Dal dolore la speranza di rinascere
“Questa associazione nasce dalla mia storia personale – spiega Elisabetta – da ciò che avevo vissuto io nel mio matrimonio, ma anche dalle storie di tante donne che conoscevo e di cui avevo condiviso il dolore. Queste esperienze mi hanno aperto gli occhi su un mondo che io non conoscevo, infatti i miei genitori si sono voluti bene e rispettati fino alla fine, quindi non sapevo cosa volesse dire subire la violenza verbale o psicologica. Tra le donne è un’associazione laica, ma proprio per come è nata è di ispirazione cristiana, perché io credo che ci sia davvero un legame particolare tra noi donne e la Madonna, lei è la benedetta tra noi, prescelta da Dio”. E questa associazione si fonda in particolare su due attività: da una parte un’attività di formazione con corsi aperti a tutti e con esperti di vari ambiti, dal sociale al sanitario all’ambito giuridico a quello ecclesiale, che vogliono proprio formare a combattere questo fenomeno attraverso uno sguardo nuovo sulle donne e un’autentica collaborazione in fraternità tra donne e uomini.
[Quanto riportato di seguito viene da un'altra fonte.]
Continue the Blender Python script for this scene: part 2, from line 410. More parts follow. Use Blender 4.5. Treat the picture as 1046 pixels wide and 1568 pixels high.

E poi presso la parrocchia di San Frumenzio ai Prati Fiscali, dal 2021 è nato lo spazio d’ascolto “TraLeDonne”, in cui diverse volontarie opportunatamente formate accolgono e ascoltano tutte quelle donne che hanno subito qualsiasi tipo di violenza, fisica, verbale o psicologica per metterle subito in contatto con i Cav, i Centri antiviolenza di Roma Capitale. “Collaboriamo anche con il Telefono Rosa – specifica Elisabetta – che gestisce il numero antiviolenza 1522, attraverso un protocollo d’intesa”.

La storia di Alessandra
Tra le volontarie che collaborano all’ascolto di tutte coloro che chiedono aiuto c’è anche chi ha purtroppo alle spalle storie di violenza in famiglia. Come Alessandra, una signora di origine veneta, con uno sguardo gentile e un sorriso accogliente. “Sono originaria del veneto – racconta cercando di trattenere l’emozione – la mia famiglia era di condizione agiata almeno nei primi anni della mia vita” Poi qualcosa cambia all’improvviso e in peggio. “Mio padre – continua con la voce che diventa sempre più dolorosa – fu capace di dilapidare tutto: il suo patrimonio e quello di mia madre, fino a ridurci in povertà e a costringere mia madre a chiedere l’elemosina per sopravvivere. Ho dei ricordi tremendi di quegli anni. Lui la massacrava di botte, tanto che alla fine l’ha ridotta su una sedia a rotelle, per noi figli aveva già previsto di chiuderci in un orfanotrofio”. Ma nonostante il dolore immenso e i giorni da dimenticare, Alessandra e i suoi fratelli hanno ricevuto dalla madre una grande lezione di vita: “Lei ci ha lasciato l’eredità più preziosa – spiega – il rispetto e la dignità per noi stessi. Nonostante le botte, la povertà, lei quando doveva recarsi a chiedere l’elemosina si lavava, si cercava di aggiustare e vestire con quel poco che le era rimasto e spesso zoppicando usciva a chiedere aiuto per noi. Io questo non l’ho mai dimenticato e ho cercato poi una volta divenuta adulta e aver cambiato vita, di passarlo anche alla mia famiglia. Le botte ci possono massacrare il corpo, ma la dignità non ce la deve togliere nessuno, neanche il più violento degli uomini”.